Otsuka has a few answers as to why he thinks it’s not OK to kill someone like Sam – http://www.jstor.org/stable/2265226 – but it sounds like you and Otsuka would be on the same side on the debate about moral equivalence. You and Otsuka are just on different sides as to whether we should regard the cases as permissible or not.
Your question is more directed toward folks that want to draw the line between Sam and Paul.
As far as I can tell, the folks who want to differentiate the two are appealing to intuition. Sam looks much more like a case of impermissible killing especially when you compare Sam’s scenario to other actions of killing in self-defense that they would agree are wrong (e.g., pulling someone in front of you to use as a human shield).
Paul on the other hand, looks more like cases that they would regard as OK, e.g. if someone were falling down a well and the only way to save your life was to vaporize them.

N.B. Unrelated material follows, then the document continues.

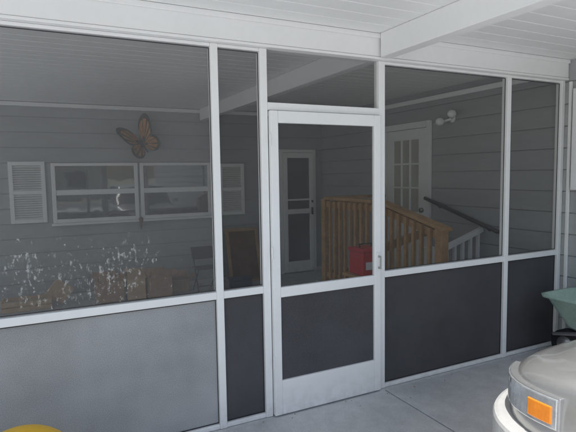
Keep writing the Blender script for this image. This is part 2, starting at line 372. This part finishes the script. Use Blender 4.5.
for y,z in ((1.45,2.25),(1.26,2.32)):
    b.sph((XW-.13,y,z),.046,0,(1.2,1,1)); b.cyl((XW-.09,y,z),(XW-.03,1.36,2.28),.014)
b.cyl((XW-.035,1.36,2.28),(XW-.008,1.36,2.28),.045).done()
# ---------------------------------------------------------------- butterfly
Bf=empty('butterfly_wall_art')
def catm(pts,n=6):
    out=[];k=len(pts)
    for i in range(k):
        p0,p1,p2,p3=[Vector(pts[(i+j-1)%k]) for j in range(4)]
        for q in range(n):
            t=q/n; out.append(.5*((2*p1)+(-p0+p2)*t+(2*p0-5*p1+4*p2-p3)*t*t+(-p0+3*p1-3*p2+p3)*t**3))
    return out
fore=[(.01,.03),(.05,.20),(.13,.32),(.24,.37),(.28,.31),(.25,.19),(.19,.08),(.06,-.005)]
hind=[(.01,.0),(.08,.03),(.19,.05),(.24,-.02),(.22,-.11),(.14,-.16),(.06,-.13),(.02,-.06)]
BT=Matrix.Translation((1.42,YB-.06,2.12))@Matrix.Rotation(math.radians(-30),4,'Y')
def wing(pts,side,fold,name):
    T=BT@Matrix.Rotation(side*math.radians(fold),4,'Z')
    b=MB(name,['darkw','orangew'],Bf)
    o=catm(pts)
    b.poly([T@Vector((side*p[0],0,p[1])) for p in o]); b.poly([T@Vector((side*p[0],.004,p[1])) for p in o][::-1])
    root=Vector((.015,0.01)); k=len(o); m=6
    for i in range(m):
        i0=int(k*(.12+.76*i/m)); i1=int(k*(.12+.76*(i+.8)/m))
        seg=[o[j] for j in range(i0,max(i1,i0+1)+1)]
        q=[root+(s-root)*.84 for s in seg]; q2=[root+(s-root)*.25 for s in reversed(seg)]
        b.poly([T@Vector((side*p[0],-.004,p[1])) for p in q+q2],1)
    b.done()
for sd,fo in ((1,-28),(-1,-28)):
    wing(fore,sd,fo,'forewing'); wing(hind,sd,fo,'hindwing')
b=MB('body',['darkw'],Bf,smooth=True); b.cyl(BT@Vector((0,0,-.13)),BT@Vector((0,0,.06)),.008,r2=.014).sph(BT@Vector((0,0,.075)),.018)
b.cyl(BT@Vector((0,0,.08)),BT@Vector((.05,0,.17)),.003,seg=6).cyl(BT@Vector((0,0,.08)),BT@Vector((-.05,0,.17)),.003,seg=6).done()
b=MB('hanging_ornament',['brown','steel']); b.cyl((1.345,YB-.075,1.28),(1.345,YB-.075,1.08),.004,1,8).sph((1.345,YB-.075,1.04),.035,0,(1,.8,1.3),12); b.cyl((1.345,YB-.075,1.0),(1.345,YB-.075,.9),.022,0,8,.008).done()
# ---------------------------------------------------------------- clutter
def cbox(cx,cy,w,d,h,rot,m,z=0,flap=70):
    e=empty('cardboard_box'); T=Matrix.Translation((cx,cy,z))@Matrix.Rotation(math.radians(rot),4,'Z')
    b=MB('carton',[m],e,.004); t=.008
    b.box(-w/2,w/2,-d/2,d/2,0,t,0,T)
    b.box(-w/2,w/2,-d/2,-d/2+t,t,h,0,T).box(-w/2,w/2,d/2-t,d/2,t,h,0,T).box(-w/2,-w/2+t,-d/2+t,d/2-t,t,h,0,T).box(w/2-t,w/2,-d/2+t,d/2-t,t,h,0,T)
    b.done(); b=MB('flaps',[m],e)
    for sx,sy,L,wd,a in ((0,-1,d*.42,w,flap),(0,1,d*.42,w,40),(1,0,w*.4,d,25),(-1,0,w*.4,d,55)):
        ang=math.radians(a)
        if sy: F_=T@Matrix.Translation((0,sy*d/2,h))@Matrix.Rotation(ang if sy>0 else -ang,4,'X'); F2=(-wd/2,wd/2,0 if sy>0 else -L,L if sy>0 else 0)
        else: F_=T@Matrix.Translation((sx*w/2,0,h))@Matrix.Rotation(-ang if sx>0 else ang,4,'Y'); F2=(0 if sx>0 else -L,L if sx>0 else 0,-wd/2,wd/2)
        b.box(*F2,.001,.006,0,F_)
    b.done(); return e
cbox(.83,4.0,.32,.3,.27,8,'card')
cbox(1.17,3.98,.24,.3,.28,-4,'card2')
cbox(1.46,3.86,.30,.28,.29,5,'card')
cbox(1.2,4.2,.5,.2,.22,0,'card',0,60)
cbox(1.82,4.1,.26,.26,.18,-12,'card',0,30)
b=MB('wooden_crate',['card2','brown'],None,.003)
for z in (.0,.07): b.box(-.45,.12,3.93,3.95,z,z+.055).box(-.45,.12,4.25,4.27,z,z+.055).box(-.45,-.43,3.951,4.249,z,z+.055).box(.1,.12,3.951,4.249,z,z+.055)
b.box(-.43,.1,3.951,4.249,.0,.012)
for x in (-.42,.07): b.box(x,x+.025,3.952,3.975,.013,.15)
b.done()
b=MB('leaning_plank',['card2'],None,.004); T=Matrix.Translation((.22,4.02,.19))@Matrix.Rotation(math.radians(12),4,'X')@Matrix.Rotation(math.radians(38),4,'Y')
b.box(-.13,.13,-.01,.01,-.13,.13,0,T).done()
e=empty('leaning_picture_board'); T=Matrix.Translation((2.86,4.12,.0))@Matrix.Rotation(math.radians(-14),4,'X')
b=MB('board',['brown'],e).box(-.2,.24,-.008,.008,.03,.8,0,T).done()
b=MB('board_frame',['card'],e,.004)
b.box(-.25,-.2,-.015,.015,0,.85,0,T).box(.24,.29,-.015,.015,0,.85,0,T).box(-.2,.24,-.015,.015,.8,.85,0,T).box(-.2,.24,-.015,.015,0,.04,0,T).done()
MB('storage_tub',['blue'],None,.01).box(2.5,2.8,3.7,3.9,0,.13).box(2.48,2.82,3.68,3.92,.131,.15).done()
e=empty('folding_chair'); cx,cy=2.13,3.85
b=MB('chair_frame',['black'],e,smooth=False)
for sx in (-.15,.15):
    b.cyl((cx+sx,cy-.17,0),(cx+sx,cy+.14,.62),.011,0,8).cyl((cx+sx*.9,cy+.17,0),(cx+sx*.9,cy-.12,.34),.011,0,8)
b.cyl((cx-.15,cy-.12,.1),(cx+.15,cy-.12,.1),.008,0,8).done()
MB('chair_seat',['black'],e,.008).box(cx-.16,cx+.16,cy-.17,cy+.08,.34,.365).done()
b=MB('chair_back',['black'],e,.008); T=Matrix.Translation((cx,cy+.12,.54))@Matrix.Rotation(math.radians(-27),4,'X'); b.box(-.16,.16,-.008,.008,-.09,.1,0,T).done()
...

Apart from having strong intuitions about cases and about how the Paul and Sam cases resemble these other cases in relevant respects, I don’t know that they offer any other reason.
Since Paul is on the trolley, his presence would causally contribute to your death. However, Sam’s presence would not causally contribute to your death. Perhaps the intuition underlying the Composite Object Defense has less to do with whether or not there is something composed of the trolley and some seemingly innocent bystander. Perhaps the intuition underlying the Composite Object Defense has to do with the fact that Paul would causally contribute to your death whereas Sam would not.
I guess I should add that Paul is not operating the train, nor is Paul any part of the reason for the train’s momentum (e.g., the train is not moving because Paul paid for a ticket or anything like that). That’s supposed to be part of the case.
When the case is fleshed out that way do you still think that Paul causally contributes to your death?
Yes, after all Paul’s mass is part of what would strike you. If the Trolley were to strike you, you might be knocked 15 feet. But, if the trolley were to strike you and if Paul had not been on the Trolley, you would have been knocked only 14 feet rather than 15 feet. This all seems to suggest that he would causally contribute to your death even if he had no role in the initial movement or operation of the trolley.
Got it. I suppose we could complicate things (e.g. Paul is being moved along with the train by an Angel so that the presence of Paul’s mass add any additional force).
I don’t have strong intuitions that Paul and Sam are morally different – so I can’t say this with any high degree of confidence – but I suspect that people who thought it was OK to kill Paul but not Sam in the original cases would still think it’s OK to kill Paul if he just magically happens to be moving along inside the train without causally contributing to the final impact.
Although we’d have to ask those who thought there was a line to be drawn between Paul and Sam.
I don’t share that intuition either. I agree that you’ve chosen a good avenue for attacking this question.
For some reason, the ‘doctrine of double effect’ seems like it might be relevant, or its related intuitions.
For the record, I wasn’t embracing the DDE (I think there are some problems with it, though perhaps they aren’t fatal), but only raised it because it looks like according to it there is no relevant difference between the two cases. The human shield case would be different, it seems to me, according to DDE.
If all the work is being done by the intuitions, then some of the recent work on the role and stability (or lack thereof) of such intuitions seems really important.